→ **Supplied material**:
****************
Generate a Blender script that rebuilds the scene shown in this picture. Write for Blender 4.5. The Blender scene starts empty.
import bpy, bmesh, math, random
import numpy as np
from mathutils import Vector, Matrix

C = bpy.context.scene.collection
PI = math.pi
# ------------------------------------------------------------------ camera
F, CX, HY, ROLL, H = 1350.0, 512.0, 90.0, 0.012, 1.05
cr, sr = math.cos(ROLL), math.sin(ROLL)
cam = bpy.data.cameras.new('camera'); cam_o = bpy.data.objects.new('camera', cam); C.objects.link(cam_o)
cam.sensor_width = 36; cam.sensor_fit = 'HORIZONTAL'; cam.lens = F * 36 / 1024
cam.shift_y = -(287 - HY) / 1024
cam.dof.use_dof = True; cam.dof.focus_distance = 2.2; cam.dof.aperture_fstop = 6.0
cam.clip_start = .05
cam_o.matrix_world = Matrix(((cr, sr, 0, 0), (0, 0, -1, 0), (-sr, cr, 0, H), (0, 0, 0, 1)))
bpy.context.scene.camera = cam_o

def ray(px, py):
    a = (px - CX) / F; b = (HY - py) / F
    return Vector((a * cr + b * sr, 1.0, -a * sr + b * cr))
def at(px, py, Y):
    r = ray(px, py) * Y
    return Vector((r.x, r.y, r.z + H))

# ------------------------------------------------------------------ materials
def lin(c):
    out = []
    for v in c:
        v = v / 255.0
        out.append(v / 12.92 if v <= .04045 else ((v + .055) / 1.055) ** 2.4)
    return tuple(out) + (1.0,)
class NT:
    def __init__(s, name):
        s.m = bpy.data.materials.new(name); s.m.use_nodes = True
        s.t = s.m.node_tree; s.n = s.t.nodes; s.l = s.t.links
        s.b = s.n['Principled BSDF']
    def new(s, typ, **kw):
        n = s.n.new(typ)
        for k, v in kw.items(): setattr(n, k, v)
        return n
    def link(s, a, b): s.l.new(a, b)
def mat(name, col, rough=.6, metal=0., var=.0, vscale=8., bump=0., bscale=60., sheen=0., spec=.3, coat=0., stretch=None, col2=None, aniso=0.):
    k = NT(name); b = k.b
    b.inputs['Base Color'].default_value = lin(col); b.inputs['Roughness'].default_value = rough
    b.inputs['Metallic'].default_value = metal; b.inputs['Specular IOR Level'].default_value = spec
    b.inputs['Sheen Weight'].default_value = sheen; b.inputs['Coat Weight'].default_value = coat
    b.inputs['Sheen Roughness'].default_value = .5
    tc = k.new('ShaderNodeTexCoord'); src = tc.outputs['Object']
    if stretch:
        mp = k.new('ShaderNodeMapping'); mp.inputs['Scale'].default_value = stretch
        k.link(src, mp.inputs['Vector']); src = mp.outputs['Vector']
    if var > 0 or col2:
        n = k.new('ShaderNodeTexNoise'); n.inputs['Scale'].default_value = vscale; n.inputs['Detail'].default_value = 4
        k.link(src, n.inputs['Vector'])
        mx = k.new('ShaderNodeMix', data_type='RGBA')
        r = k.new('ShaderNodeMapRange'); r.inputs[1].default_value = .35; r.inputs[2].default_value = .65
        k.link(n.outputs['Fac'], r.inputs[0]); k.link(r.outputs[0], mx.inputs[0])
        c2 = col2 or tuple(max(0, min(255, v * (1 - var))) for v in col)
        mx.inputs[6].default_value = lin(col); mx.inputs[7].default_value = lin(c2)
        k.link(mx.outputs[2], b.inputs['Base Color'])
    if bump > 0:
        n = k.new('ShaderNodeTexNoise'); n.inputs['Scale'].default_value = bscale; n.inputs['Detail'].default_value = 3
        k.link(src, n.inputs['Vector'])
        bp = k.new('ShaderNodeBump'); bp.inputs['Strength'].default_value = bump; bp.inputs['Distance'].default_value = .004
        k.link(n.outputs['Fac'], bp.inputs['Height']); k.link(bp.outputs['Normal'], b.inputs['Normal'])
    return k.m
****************
→ **What to work on**: Return nothing but the lines from the start of the listing above through the line containing "return Vector((r.x, r.y, r.z + H))", exactly as given.

→ **Completed task**:
Generate a Blender script that rebuilds the scene shown in this picture. Write for Blender 4.5. The Blender scene starts empty.
import bpy, bmesh, math, random
import numpy as np
from mathutils import Vector, Matrix

C = bpy.context.scene.collection
PI = math.pi
# ------------------------------------------------------------------ camera
F, CX, HY, ROLL, H = 1350.0, 512.0, 90.0, 0.012, 1.05
cr, sr = math.cos(ROLL), math.sin(ROLL)
cam = bpy.data.cameras.new('camera'); cam_o = bpy.data.objects.new('camera', cam); C.objects.link(cam_o)
cam.sensor_width = 36; cam.sensor_fit = 'HORIZONTAL'; cam.lens = F * 36 / 1024
cam.shift_y = -(287 - HY) / 1024
cam.dof.use_dof = True; cam.dof.focus_distance = 2.2; cam.dof.aperture_fstop = 6.0
cam.clip_start = .05
cam_o.matrix_world = Matrix(((cr, sr, 0, 0), (0, 0, -1, 0), (-sr, cr, 0, H), (0, 0, 0, 1)))
bpy.context.scene.camera = cam_o

def ray(px, py):
    a = (px - CX) / F; b = (HY - py) / F
    return Vector((a * cr + b * sr, 1.0, -a * sr + b * cr))
def at(px, py, Y):
    r = ray(px, py) * Y
    return Vector((r.x, r.y, r.z + H))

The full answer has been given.